Pourtant, malgré tout, il avait bel et bien franchi un premier pas. Malgré le sentiment d’être en décalage, étranger au Congo comme en France, la nécessité du retour commençait à s’imposer. À son retour en France, l’idée de réaliser un carnet de voyage sur son pays a commencé à prendre forme.

Et puis au printemps 2010, Melain a entamé un second voyage. En retrouvant les rues de Brazzaville, la capitale, ou les paysages de la campagne du Pool, Melain s’est plu à dessiner et photographier des scènes de la vie quotidienne. Comme un « observateur extérieur », il a senti le besoin d’explorer son pays. Il a retrouvé sa source d’inspiration en retournant dans ce lieu qui l’a vu naître comme homme, mais aussi comme artiste, celui de ses premiers coups de crayon, de ses premiers dessins.
De son second voyage, Melain est revenu avec des tonnes de photos et de croquis. L’idée du carnet de voyage s’est développée : en nous montrant ses images, il nous a confié son profond désir de faire découvrir le Congo qu’il juge encore trop méconnu.

En l’écoutant, l’idée de faire un film (sur et avec lui) prenait tout son sens, aussi bien pour lui que pour nous. Plus il se racontait et racontait son pays, plus notre envie de le découvrir à travers son voyage et sa peinture se renforçait.

Aujourd’hui, Melain prépare son troisième voyage.
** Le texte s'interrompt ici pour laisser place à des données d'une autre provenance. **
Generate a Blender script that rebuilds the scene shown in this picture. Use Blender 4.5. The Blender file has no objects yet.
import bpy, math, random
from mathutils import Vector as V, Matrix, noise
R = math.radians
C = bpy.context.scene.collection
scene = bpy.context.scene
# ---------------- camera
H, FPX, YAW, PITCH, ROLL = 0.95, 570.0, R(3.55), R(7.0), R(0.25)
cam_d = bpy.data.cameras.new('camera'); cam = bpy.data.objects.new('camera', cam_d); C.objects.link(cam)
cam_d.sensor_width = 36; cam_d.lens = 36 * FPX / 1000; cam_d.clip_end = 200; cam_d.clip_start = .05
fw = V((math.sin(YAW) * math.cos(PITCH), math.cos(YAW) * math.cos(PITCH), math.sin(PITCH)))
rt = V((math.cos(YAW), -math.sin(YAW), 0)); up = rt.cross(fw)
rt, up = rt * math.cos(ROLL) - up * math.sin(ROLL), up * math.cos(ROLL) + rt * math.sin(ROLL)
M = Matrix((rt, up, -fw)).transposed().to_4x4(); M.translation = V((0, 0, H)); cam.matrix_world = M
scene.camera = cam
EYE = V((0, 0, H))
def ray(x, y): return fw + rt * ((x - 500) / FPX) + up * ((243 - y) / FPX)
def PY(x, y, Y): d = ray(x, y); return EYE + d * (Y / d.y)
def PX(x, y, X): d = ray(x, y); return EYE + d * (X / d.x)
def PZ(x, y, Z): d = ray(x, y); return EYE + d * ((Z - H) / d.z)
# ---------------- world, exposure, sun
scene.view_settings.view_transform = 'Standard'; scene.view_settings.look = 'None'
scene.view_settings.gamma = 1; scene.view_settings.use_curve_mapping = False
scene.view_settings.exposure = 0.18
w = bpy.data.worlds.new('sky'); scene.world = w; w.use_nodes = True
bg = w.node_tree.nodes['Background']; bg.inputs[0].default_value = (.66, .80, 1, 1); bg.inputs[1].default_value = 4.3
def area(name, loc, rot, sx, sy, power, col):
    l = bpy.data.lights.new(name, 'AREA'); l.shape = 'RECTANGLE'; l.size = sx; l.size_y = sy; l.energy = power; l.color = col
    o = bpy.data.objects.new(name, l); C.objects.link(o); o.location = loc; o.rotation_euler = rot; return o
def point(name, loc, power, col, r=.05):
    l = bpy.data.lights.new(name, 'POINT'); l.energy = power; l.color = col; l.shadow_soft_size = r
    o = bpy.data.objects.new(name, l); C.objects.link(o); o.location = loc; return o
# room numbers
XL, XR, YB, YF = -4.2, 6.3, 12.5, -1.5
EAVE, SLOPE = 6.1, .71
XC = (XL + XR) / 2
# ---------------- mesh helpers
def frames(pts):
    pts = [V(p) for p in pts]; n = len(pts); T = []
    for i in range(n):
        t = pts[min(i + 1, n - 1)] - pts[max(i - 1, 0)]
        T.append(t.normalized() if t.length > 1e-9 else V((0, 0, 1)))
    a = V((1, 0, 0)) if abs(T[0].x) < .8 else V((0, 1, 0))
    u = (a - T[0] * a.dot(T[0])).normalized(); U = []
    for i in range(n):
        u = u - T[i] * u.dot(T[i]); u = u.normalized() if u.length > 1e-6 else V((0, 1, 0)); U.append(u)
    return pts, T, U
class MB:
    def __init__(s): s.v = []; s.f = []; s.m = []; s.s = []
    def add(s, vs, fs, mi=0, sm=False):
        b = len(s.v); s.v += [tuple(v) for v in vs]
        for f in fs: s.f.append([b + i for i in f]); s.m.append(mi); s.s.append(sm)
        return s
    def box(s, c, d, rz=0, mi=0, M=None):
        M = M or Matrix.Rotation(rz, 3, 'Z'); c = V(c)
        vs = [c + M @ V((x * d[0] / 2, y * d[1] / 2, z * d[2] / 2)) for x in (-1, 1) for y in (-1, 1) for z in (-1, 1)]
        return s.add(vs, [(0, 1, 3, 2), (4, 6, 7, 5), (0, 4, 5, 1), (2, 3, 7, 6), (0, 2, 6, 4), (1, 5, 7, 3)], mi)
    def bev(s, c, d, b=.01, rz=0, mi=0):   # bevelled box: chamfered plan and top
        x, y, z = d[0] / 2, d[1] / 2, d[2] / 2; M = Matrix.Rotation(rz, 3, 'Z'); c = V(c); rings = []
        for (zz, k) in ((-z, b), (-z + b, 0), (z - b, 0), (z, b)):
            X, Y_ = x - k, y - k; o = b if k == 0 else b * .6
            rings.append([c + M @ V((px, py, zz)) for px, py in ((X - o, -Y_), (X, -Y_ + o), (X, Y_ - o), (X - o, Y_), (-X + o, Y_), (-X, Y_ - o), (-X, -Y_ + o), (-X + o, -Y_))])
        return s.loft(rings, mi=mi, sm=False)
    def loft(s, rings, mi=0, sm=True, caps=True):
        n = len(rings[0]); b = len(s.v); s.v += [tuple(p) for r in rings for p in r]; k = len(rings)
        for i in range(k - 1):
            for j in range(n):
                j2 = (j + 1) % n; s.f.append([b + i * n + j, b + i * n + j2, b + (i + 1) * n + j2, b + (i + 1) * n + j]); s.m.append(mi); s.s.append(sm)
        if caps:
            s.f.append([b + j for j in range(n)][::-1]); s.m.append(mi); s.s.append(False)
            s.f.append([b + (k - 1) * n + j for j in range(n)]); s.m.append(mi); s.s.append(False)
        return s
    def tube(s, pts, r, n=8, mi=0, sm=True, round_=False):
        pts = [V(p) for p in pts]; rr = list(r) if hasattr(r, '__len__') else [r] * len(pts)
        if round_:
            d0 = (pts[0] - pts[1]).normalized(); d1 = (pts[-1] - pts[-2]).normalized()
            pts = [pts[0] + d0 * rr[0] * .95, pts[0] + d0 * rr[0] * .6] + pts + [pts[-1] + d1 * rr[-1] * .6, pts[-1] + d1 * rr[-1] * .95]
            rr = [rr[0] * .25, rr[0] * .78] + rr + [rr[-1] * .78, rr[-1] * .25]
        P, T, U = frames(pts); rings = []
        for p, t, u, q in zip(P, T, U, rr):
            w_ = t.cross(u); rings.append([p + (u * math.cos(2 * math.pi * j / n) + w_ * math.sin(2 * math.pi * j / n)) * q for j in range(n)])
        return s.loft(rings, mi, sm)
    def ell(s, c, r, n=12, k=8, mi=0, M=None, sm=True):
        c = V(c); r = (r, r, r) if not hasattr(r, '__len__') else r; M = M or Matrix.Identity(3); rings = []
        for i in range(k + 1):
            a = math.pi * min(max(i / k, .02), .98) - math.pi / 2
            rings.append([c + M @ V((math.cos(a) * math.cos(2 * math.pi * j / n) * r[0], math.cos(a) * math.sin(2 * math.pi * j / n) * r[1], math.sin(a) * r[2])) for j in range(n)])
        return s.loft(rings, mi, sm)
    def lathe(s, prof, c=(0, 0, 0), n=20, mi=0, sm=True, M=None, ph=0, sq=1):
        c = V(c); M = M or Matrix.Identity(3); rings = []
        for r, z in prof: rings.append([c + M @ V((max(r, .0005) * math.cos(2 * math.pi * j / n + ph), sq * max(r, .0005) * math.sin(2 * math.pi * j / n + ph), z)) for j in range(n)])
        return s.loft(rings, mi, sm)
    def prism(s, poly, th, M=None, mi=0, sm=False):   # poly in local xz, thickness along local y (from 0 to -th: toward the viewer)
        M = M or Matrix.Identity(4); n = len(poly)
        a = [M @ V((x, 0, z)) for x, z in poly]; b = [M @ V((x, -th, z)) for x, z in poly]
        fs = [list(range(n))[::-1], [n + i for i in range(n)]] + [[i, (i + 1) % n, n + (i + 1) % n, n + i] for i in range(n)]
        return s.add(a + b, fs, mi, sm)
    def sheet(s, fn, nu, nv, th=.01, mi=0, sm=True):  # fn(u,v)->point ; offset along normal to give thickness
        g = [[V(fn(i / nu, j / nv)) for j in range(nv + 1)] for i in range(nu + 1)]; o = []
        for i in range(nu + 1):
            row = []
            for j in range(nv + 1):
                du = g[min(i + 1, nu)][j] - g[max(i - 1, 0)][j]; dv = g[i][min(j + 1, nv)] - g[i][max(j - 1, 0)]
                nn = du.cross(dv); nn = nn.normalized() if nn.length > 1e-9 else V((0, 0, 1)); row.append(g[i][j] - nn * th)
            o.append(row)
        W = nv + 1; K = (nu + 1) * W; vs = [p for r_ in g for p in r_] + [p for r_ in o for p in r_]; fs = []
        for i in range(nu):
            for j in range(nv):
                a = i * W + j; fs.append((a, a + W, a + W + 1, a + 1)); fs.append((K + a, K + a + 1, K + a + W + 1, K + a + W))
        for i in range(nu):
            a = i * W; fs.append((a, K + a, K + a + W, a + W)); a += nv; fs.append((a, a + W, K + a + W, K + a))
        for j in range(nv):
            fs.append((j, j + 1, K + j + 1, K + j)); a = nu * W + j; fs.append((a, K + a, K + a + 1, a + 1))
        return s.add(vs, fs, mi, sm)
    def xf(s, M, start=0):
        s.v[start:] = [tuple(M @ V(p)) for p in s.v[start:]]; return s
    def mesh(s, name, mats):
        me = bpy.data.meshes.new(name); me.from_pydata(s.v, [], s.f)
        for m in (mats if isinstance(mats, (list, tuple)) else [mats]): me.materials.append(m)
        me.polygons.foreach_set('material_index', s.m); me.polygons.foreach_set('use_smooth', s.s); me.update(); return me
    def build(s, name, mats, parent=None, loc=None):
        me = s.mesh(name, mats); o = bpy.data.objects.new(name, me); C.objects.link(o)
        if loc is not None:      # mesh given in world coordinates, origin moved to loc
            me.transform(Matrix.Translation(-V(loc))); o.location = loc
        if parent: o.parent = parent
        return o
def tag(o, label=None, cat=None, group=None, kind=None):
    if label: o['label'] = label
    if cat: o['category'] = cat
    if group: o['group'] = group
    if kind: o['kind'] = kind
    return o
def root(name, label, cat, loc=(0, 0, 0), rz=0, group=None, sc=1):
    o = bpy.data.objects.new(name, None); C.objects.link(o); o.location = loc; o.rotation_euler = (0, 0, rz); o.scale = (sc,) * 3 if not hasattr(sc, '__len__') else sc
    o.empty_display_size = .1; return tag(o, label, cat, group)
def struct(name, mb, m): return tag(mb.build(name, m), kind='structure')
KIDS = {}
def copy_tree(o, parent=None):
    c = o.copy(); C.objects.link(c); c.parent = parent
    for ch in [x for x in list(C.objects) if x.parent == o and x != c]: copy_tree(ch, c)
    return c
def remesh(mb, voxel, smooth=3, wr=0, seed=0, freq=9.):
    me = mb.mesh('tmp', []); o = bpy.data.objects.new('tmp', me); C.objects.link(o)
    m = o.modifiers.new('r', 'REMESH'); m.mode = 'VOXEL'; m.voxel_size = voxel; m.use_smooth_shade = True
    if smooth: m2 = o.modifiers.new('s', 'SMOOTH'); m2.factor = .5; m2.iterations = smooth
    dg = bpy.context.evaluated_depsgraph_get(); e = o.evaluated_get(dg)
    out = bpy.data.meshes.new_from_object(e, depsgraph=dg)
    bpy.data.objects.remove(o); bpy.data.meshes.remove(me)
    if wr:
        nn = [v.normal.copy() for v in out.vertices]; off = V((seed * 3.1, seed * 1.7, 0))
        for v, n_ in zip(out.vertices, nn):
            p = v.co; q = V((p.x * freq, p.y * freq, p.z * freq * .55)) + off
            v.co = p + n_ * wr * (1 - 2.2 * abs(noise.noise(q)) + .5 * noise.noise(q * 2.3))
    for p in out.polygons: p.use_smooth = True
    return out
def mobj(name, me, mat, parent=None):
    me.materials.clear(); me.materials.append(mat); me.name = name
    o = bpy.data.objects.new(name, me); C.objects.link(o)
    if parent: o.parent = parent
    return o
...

Il ressent l’urgence, le besoin d’aller beaucoup plus loin dans son parcours de vie.

Dans le cadre de cette troisième expérience, nous ressentons nous aussi l’urgence de le suivre, de le voir croquer et peindre son pays, tout au long d’un itinéraire bien précis, dont les lieux clés seraient Brazzaville, Kinkala, Boko et la forêt du Likouala.
A Brazzaville, il a étudié les Beaux-Arts ; à Kinkala, il a vécu plusieurs années avec son oncle ; à Boko, il a été réfugié avec son meilleur ami, au plus fort des conflits et de la guerre civile.
L’aboutissement de ce voyage sera la forêt du Likouala où vivent les Pygmées. Il veut aller à leur rencontre, sur les traces de son oncle médecin, qui les soigne depuis de nombreuses années. Dès nos premiers échanges, Melain nous avait parlé de l’importance de cet homme qui a tenu le rôle du père.

Ce retour aux sources est aussi un retour à la terre et à ce qu’elle offre : de la matière et des couleurs. Melain part à la recherche de l’esthétique de ses premiers tableaux, composés de terre et de pigments ; enfant, il les trouvait dans la rue. Dans les flaques d’eau moussue, il dénichait de la terre verte ; dans les champs, il ramassait une terre claire et une autre argileuse, orangée. Au marché, il achetait de la Toukoula, la terre rouge de marabout.

À travers ce que Melain nous raconte, nous comprenons qu’il souhaite oublier les horreurs du passé et qu’il ressent le besoin d’agir, à sa façon. Tous ses projets témoignent du même désir de faire profiter de sa réussite à ses proches, à son pays, qu’il s’agisse de son projet agricole ou de son envie de monter une galerie à Brazzaville.
Nous voulons montrer le besoin de créer de Melain, son investissement, entre peinture et projets ;  son énergie est le moteur du film que nous voulons réaliser.

Cette énergie contagieuse nous a frappés dès notre première rencontre. Elle nous a renvoyé à nos propres désirs, notre curiosité, notre envie d’accomplissement. Nous avons tous en mémoire des lieux qui nous habitent, nourrissent notre imaginaire. Nous connaissons cette nécessité du retour, attachés nous aussi à un village, un quartier, une maison...
Il y a dans ce désir de retour le besoin de vérifier que certaines images sont restées intactes, comme des fondamentaux. Mais les retrouvailles ne sont pas un moyen de se réfugier dans un passé figé, au contraire ! Elles sont portées par un élan créatif, à la recherche de visages, d'images et d’expériences nouvelles, de projets d’avenir.

Ce documentaire, nous le voyons comme une quête initiatique pour lui et pour nous. Nous aimerions que le film traverse ces espaces intermédiaires, entre souvenirs et création, entre récits et dessins ; les histoires anciennes se mêlant aux images du carnet de voyage.
Nous voulons décrire les retrouvailles entre un homme et son territoire. Chaque lieu, chaque rencontre, entrera en résonance avec les questionnements et les aspirations profondes de cet homme longtemps exilé, qui s’ouvre de nouveau à son pays et se le réapproprie, même si ce pays, au fond, ne l’a jamais vraiment quitté.

 Oscillant entre la nostalgie de l’enfance, l’amertume face à la réalité politique du Congo et le désir de redonner un sens à sa vie, entre pays rêvé et réalité, c’est un portrait du peintre Melain et de sa vision du Congo Brazzaville qui se dessinera sous nos yeux.